Face à la diversité des chantiers, aucun vecteur énergétique unique ne s’impose. L’électrique représente une solution d’avenir, mais ne couvre pas tous les usages, tandis que l’hydrogène reste peu mature. Les loueurs doivent composer avec des flottes hybrides pour répondre aux besoins variés. À cela s’ajoute la rareté des métaux stratégiques et indispensables à la transition énergétique et numérique, comme le cuivre ou le cobalt, majoritairement situés dans des pays hors UE. Pour Valérie David, fondatrice d’Alinéa Verde, seule une combinaison entre « économie de la fonctionnalité, éco-conception et recyclage permettra de réduire cette dépendance et de sécuriser les approvisionnements », insiste-t-elle.
IA et data : pour un chantier plus propre et plus sûr
L’intégration de la donnée et de l’intelligence artificielle (IA) dans le BTP n’est plus une option : c’est une condition d’efficacité, de sécurité, et de compétitivité. Mais cette transformation ne pourra s’opérer sans un changement de posture. « Près de 89 000 accidents de chantier sont recensés chaque année, et 70 % d’entre eux accusent des retards », alerte Salime Nassur, fondateur et Président-Directeur Général de Maars. En parallèle, des tonnes de données restent inutilisées, faute de structuration ou de culture numérique. Il insiste sur la nécessité de passer d’un « fixed mindset » (état d’esprit figé) à un « growth mindset » (culture d’apprentissage). Cela commence par nommer des référents IA dans les entreprises, exploiter un grand nombre de données, et oser changer les méthodes.

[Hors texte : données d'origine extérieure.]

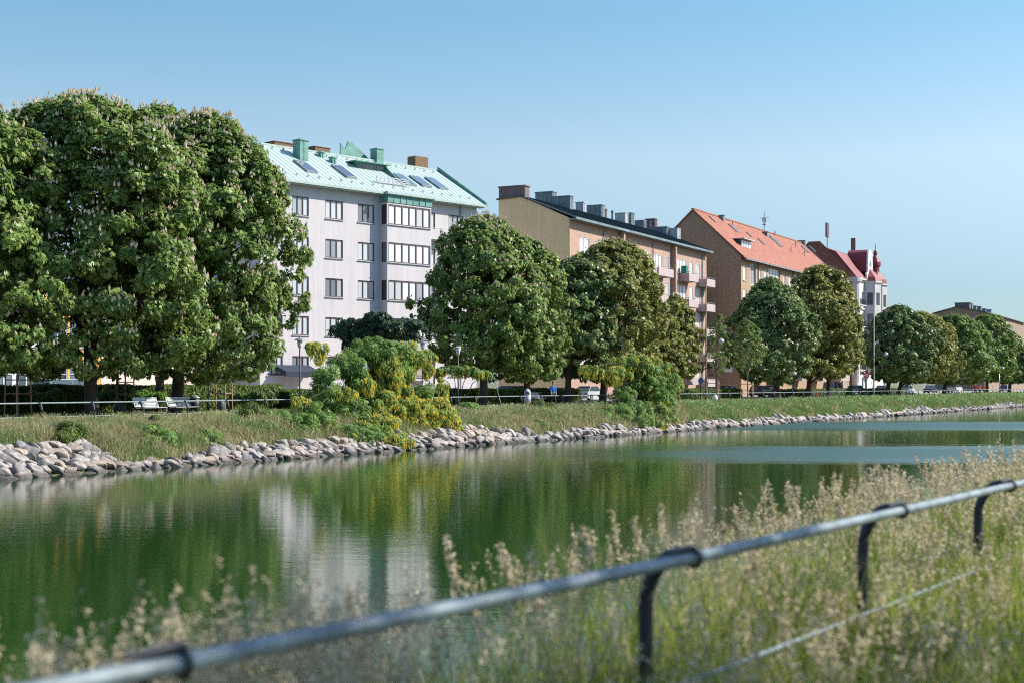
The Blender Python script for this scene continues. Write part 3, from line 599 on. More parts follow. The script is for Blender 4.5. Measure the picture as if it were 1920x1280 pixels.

Ce virage, Xavier Guyot, directeur technique chez Colas (groupe Bouygues), l’a déjà pris. Dès 2018, son entreprise a investi dans la constitution d’un pôle IA. Résultat : des capteurs intelligents et des caméras embarquées permettent aujourd’hui d’anticiper les risques, d’analyser les causes d’accidents passés, et de proposer des mesures correctives adaptées. Grâce à cette technologie, Colas peut analyser l’état de plusieurs kilomètres de route et proposer des scénarios d’intervention. C’est, là encore, un levier de sobriété : entretenir mieux, intervenir plus vite, et optimiser l’usage des ressources.